On constate aisément par tout cela que, depuis ses échecs comme humoriste  et sa séparation d’avec Elie Seymoun), Monsieur M’Bala M’Bala est désespérément à la recherche d'autres sources de succès, tant sur le plan politique qu'électoral, s’alliant tour à tour avec ses anciens ennemis jurés ou se brouillant avec ses anciens amis au fil de ses relations internationales et de ses visées électorales.

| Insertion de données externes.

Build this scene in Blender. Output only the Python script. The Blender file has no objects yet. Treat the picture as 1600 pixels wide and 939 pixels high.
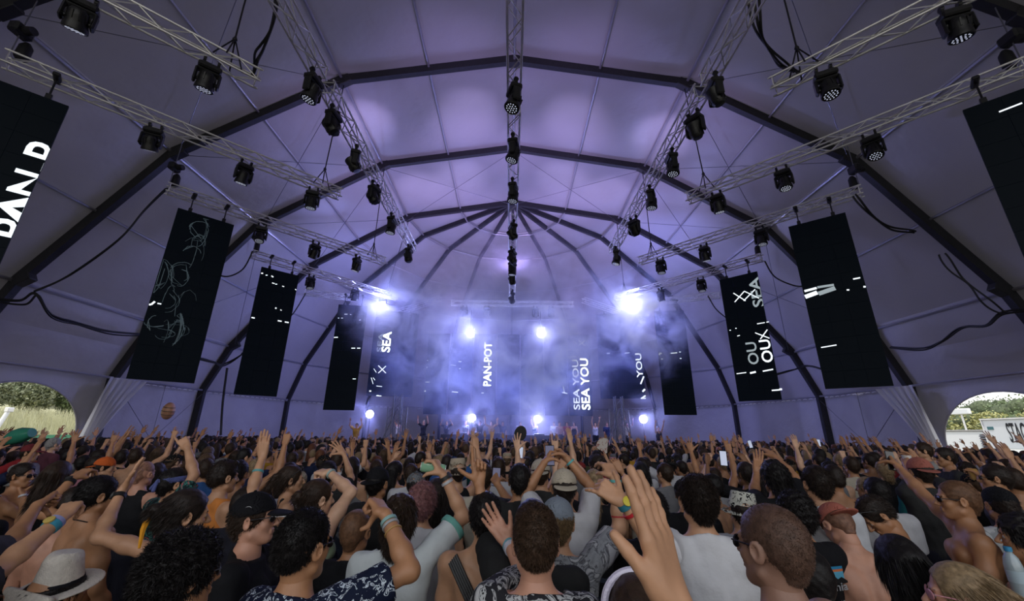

Notre ministre de l'intérieur réfléchit à interdire ses spectacle, alors que, curieusement, notre justice a toujours traité, jusqu'à présent, de façon un peu étrangement indulgente, ce prétendu humoriste. En effet, si Monsieur M’Bala M’Bala a déjà été à de nombreuses reprises condamné à des peines d'amende (qu'il n'aurait d'ailleurs jamais payées murmure-t-on) pour « provocation à la discrimination à la haine ou à la violence raciale religieuse », il est stupéfiant de constater que la justice ne lui a jamais infligé la moindre peine entraînant son inéligibilité. Ce serait pourtant là une mesure simple, efficace et surtout logique, plus que sa censure, puisqu'il paraît clair que désormais Dieudonné, ayant sagement renoncé à faire rire, concentre ses efforts sur une carrière politique qu’il a déjà esquissée avec un insuccès qui ne paraît pas l'avoir découragé.

À mes yeux, le principal mystère reste donc le fait, que, en dépit de ses multiples condamnations pour des raisons graves, le personnage n'a jamais été frappé d'inéligibilité, la seule mesure prise sur ce plan l’étant par les électeurs qui le créditent généralement de scores entre 1 et 2 % ce qui indique sans ambage son influence réelle.

jeudi 26 décembre 2013

Les "experts" ?!?


Je ne sais pas si vous êtes comme moi, mais les experts, tous parisiens et toujours les mêmes, commencent à me fatiguer !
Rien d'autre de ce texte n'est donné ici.